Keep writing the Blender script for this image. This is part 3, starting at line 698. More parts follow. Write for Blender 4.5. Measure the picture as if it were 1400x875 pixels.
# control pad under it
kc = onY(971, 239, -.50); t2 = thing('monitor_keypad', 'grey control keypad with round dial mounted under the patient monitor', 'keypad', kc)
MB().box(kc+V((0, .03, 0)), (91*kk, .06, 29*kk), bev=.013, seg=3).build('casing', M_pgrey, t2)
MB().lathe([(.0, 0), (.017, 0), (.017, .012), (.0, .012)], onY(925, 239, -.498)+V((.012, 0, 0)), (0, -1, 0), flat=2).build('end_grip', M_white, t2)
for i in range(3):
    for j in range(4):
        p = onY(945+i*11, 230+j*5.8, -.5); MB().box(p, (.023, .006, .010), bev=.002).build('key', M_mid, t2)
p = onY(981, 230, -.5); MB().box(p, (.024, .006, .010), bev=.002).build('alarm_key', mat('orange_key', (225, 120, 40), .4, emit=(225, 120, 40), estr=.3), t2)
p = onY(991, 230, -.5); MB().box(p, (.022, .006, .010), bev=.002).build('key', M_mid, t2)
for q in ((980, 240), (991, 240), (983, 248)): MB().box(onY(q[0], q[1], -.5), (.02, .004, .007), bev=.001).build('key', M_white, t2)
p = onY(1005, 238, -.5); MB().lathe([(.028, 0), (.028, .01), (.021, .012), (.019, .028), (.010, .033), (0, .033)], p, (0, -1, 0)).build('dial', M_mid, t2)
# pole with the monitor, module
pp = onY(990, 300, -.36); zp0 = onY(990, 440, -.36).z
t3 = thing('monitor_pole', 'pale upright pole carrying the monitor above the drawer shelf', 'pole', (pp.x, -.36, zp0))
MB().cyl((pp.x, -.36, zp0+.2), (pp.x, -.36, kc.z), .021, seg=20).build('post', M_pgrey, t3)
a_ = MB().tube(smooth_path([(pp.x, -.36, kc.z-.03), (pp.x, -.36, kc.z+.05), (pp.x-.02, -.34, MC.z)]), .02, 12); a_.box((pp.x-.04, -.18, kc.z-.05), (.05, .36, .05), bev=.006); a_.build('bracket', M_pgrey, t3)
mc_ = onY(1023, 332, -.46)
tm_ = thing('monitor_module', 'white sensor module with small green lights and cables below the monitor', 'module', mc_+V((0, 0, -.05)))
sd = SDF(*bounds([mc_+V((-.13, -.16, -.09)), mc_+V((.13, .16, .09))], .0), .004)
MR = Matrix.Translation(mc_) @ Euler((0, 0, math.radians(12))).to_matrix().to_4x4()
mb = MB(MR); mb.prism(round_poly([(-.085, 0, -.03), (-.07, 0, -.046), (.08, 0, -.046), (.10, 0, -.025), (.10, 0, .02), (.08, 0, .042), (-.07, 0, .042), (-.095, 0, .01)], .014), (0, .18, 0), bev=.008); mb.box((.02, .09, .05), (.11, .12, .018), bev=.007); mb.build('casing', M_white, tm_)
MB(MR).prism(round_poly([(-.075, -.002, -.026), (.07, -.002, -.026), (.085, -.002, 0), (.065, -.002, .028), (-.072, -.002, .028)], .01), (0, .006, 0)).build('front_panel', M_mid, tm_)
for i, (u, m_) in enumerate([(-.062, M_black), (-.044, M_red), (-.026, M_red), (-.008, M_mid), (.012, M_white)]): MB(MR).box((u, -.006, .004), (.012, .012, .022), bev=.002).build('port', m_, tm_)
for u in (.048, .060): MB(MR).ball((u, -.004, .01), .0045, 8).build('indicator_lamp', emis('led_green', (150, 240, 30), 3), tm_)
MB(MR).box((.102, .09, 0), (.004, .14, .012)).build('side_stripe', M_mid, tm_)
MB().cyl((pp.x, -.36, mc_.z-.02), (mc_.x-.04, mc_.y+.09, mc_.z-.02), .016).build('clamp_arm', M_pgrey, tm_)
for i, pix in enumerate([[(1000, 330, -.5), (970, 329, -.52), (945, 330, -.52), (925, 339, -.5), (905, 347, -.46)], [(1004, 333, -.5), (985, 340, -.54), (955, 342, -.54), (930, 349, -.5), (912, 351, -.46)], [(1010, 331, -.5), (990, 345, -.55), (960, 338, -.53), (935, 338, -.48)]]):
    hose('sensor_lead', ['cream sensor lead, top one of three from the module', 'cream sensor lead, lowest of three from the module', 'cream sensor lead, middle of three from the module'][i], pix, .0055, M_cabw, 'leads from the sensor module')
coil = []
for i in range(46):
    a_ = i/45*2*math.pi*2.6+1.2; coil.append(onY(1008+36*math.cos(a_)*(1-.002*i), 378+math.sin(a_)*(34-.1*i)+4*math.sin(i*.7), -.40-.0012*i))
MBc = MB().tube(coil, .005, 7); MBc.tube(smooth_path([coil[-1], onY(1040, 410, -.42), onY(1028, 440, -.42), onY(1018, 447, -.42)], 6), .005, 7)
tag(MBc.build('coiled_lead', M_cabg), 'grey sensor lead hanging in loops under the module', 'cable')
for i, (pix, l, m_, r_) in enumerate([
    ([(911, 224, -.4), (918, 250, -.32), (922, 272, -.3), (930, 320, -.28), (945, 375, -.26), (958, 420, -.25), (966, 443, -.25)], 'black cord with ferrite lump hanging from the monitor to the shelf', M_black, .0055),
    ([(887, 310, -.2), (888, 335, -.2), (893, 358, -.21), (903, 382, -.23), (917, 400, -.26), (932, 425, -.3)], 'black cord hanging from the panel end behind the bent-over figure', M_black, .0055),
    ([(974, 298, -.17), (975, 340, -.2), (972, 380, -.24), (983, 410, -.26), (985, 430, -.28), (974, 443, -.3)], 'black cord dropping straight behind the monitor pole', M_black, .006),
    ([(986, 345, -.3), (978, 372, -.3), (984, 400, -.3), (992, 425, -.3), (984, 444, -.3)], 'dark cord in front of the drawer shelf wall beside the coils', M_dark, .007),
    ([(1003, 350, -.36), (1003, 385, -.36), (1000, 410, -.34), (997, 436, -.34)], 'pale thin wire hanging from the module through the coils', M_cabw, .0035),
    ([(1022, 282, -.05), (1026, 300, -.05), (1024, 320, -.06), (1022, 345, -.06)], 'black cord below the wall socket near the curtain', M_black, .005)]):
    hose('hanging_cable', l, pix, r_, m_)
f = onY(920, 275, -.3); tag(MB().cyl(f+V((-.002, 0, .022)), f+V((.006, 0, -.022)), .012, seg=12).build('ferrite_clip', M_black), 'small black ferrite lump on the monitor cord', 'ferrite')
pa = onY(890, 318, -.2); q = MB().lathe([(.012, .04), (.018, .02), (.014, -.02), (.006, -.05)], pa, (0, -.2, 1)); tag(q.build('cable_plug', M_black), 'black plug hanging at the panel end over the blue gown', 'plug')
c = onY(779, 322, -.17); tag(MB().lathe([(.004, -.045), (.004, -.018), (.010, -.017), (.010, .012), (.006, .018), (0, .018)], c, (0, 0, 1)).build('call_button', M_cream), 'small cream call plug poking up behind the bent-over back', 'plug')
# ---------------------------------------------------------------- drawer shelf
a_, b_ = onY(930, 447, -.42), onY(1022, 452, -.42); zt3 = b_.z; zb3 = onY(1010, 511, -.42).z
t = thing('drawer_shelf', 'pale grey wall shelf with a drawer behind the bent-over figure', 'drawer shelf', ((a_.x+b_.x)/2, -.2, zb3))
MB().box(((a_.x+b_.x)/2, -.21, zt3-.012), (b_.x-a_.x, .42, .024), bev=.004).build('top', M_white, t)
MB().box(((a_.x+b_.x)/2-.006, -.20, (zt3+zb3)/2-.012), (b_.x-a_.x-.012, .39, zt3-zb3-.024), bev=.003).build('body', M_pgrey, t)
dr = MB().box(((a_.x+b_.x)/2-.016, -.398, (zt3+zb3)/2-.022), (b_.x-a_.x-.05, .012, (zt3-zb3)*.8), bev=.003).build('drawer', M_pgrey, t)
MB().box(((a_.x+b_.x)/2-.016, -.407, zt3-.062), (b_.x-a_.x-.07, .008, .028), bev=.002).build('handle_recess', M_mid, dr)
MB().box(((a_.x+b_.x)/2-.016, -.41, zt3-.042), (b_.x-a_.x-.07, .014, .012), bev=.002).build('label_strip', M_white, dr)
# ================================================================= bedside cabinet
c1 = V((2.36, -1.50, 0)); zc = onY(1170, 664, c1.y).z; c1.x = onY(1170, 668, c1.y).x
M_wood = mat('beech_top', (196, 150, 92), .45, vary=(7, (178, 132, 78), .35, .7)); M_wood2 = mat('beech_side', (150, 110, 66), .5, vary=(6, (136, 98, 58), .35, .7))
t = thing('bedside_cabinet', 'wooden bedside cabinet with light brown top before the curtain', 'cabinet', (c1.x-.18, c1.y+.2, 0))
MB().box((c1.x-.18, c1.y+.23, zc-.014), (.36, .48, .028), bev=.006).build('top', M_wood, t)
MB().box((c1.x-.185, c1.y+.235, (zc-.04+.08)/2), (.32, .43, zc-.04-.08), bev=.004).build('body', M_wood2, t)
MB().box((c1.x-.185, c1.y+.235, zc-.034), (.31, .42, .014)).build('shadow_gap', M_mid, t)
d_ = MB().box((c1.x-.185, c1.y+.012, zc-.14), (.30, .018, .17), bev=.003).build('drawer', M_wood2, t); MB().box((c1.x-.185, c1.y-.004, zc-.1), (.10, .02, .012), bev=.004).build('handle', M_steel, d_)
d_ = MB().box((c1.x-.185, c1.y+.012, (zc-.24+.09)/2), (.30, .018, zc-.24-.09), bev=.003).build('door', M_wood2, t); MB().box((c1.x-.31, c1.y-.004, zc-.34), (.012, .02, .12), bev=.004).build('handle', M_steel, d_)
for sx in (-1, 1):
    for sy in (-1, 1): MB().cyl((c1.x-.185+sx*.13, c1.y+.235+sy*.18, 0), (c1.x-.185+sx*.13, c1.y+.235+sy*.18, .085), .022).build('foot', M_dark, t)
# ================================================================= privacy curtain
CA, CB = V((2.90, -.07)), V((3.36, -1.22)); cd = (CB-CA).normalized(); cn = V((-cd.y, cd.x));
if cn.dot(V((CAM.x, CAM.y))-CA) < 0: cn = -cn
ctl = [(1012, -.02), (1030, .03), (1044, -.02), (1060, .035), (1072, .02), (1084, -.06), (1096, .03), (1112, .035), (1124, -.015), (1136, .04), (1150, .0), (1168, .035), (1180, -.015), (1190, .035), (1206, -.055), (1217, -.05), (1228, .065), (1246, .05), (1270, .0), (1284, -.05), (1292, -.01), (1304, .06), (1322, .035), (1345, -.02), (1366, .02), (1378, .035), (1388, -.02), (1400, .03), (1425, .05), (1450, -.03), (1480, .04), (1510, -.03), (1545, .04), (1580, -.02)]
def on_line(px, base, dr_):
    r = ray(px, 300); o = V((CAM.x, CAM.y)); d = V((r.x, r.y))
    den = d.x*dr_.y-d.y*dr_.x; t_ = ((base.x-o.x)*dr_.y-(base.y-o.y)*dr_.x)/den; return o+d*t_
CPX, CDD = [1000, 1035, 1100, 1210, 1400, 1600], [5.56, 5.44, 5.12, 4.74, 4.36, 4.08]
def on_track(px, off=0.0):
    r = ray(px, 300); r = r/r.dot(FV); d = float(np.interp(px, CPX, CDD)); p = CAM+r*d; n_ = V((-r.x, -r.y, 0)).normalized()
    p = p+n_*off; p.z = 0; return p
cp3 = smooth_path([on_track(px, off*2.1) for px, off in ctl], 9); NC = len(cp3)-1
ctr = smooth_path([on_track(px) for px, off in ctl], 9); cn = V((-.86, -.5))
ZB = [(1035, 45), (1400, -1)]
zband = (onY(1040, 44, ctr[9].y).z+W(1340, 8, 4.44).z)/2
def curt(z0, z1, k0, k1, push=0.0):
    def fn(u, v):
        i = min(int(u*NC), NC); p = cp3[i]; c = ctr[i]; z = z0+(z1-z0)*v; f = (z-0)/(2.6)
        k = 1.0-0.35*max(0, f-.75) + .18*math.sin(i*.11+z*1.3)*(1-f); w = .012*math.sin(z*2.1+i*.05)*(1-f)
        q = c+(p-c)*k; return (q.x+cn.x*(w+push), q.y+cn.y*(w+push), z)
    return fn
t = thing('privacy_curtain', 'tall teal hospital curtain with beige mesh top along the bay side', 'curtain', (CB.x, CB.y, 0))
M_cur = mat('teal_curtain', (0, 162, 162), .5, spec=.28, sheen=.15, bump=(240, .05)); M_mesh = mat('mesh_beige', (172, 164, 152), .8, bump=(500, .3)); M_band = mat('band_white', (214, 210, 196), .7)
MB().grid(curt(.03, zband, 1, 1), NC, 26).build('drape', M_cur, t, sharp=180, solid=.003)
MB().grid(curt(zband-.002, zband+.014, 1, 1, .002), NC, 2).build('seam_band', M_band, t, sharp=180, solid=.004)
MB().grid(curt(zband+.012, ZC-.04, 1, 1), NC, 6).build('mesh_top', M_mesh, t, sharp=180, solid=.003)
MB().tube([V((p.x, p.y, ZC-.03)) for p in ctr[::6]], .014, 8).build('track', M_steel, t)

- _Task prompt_
Search the material above for "drawer". Pull out each line where it shows up.

- _Output of the task_
t3 = thing('monitor_pole', 'pale upright pole carrying the monitor above the drawer shelf', 'pole', (pp.x, -.36, zp0))
    ([(986, 345, -.3), (978, 372, -.3), (984, 400, -.3), (992, 425, -.3), (984, 444, -.3)], 'dark cord in front of the drawer shelf wall beside the coils', M_dark, .007),
# ---------------------------------------------------------------- drawer shelf
t = thing('drawer_shelf', 'pale grey wall shelf with a drawer behind the bent-over figure', 'drawer shelf', ((a_.x+b_.x)/2, -.2, zb3))
dr = MB().box(((a_.x+b_.x)/2-.016, -.398, (zt3+zb3)/2-.022), (b_.x-a_.x-.05, .012, (zt3-zb3)*.8), bev=.003).build('drawer', M_pgrey, t)
d_ = MB().box((c1.x-.185, c1.y+.012, zc-.14), (.30, .018, .17), bev=.003).build('drawer', M_wood2, t); MB().box((c1.x-.185, c1.y-.004, zc-.1), (.10, .02, .012), bev=.004).build('handle', M_steel, d_)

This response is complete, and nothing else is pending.